No. 12 North Dakota is placed in No. 5 Clarkson’s Regional, the East Regional.

No. 4 Seeds

One more time, taking No. 16 v. No. 1, No. 15 v. No. 2, etc.

No. 16 Sacred Heart is sent to Minnesota’s Regional, the West Regional.
No. 15 Niagara is sent to New Hampshire’s Regional, the Northeast Regional.
No. 14 St. Lawrence is sent to Notre Dame’s Regional, the Midwest Regional.
No. 13 Michigan State is sent to St. Cloud’s Regional, the East Regional.

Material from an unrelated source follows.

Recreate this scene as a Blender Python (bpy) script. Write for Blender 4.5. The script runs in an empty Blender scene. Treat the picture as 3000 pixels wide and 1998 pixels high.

The brackets as we have set them up:

West Regional:

Sacred Heart vs. Minnesota
Denver vs. Miami

Midwest Regional:

St. Lawrence vs. Notre Dame
Michigan vs. Boston University

East Regional:

Michigan State vs. St. Cloud
North Dakota vs. Clarkson

Northeast Regional:

Niagara vs. New Hampshire
Boston College vs. Maine

Our first concern is avoiding intraconference matchups. We have one — Boston College vs. Maine.

We can’t switch Boston College with Denver, because DU is a host, and we can’t switch the Eagles with Michigan because that creates another all-Hockey East matchup. So we can only switch BC with North Dakota.

So the tournament is now fixed.

West Regional:

Sacred Heart vs. Minnesota
Denver vs. Miami

Midwest Regional:

St. Lawrence vs. Notre Dame
Michigan vs. Boston University

East Regional:

Michigan State vs. St. Cloud
Boston College vs. Clarkson

Northeast Regional:

Niagara vs. New Hampshire
North Dakota vs. Maine

Bracketing the Frozen Four, if all four number-one seeds advance, then the top overall seed plays the No. 4 overall, and No. 2 plays No. 3. Therefore, the winners of the West and East Regionals face each other in one semifinal (Minnesota and St. Cloud’s brackets), while the winners of the Northeast and Midwest Regionals (New Hampshire and Notre Dame’s brackets) play the other semifinal.

More Questions Answered

As always, more questions arise all the time regarding the PWR. Here are some of the best of what people want to know.

Since the ECACHL is hosting in Rochester, does that mean an ECACHL team has to go to Rochester?

No — since it is not an individual institution that is hosting, but the conference, an ECACHL team is not designated to go to Rochester. I’m sure the ECACHL folks would love that, though.

RIT. What gives? Are they in, are they out? Do they count?

To put it plainly and simply, RIT counts like everyone else, except they can’t be chosen for an at-large bid. Remember that RIT cannot participate in the Atlantic Hockey Tournament, so it won’t get the autobid, and then it cannot be chosen as an at-large team either. But everything else counts. So if RIT is in the Top 25 of the RPI, the Tigers remain there and are compared like any other team in the Top 25.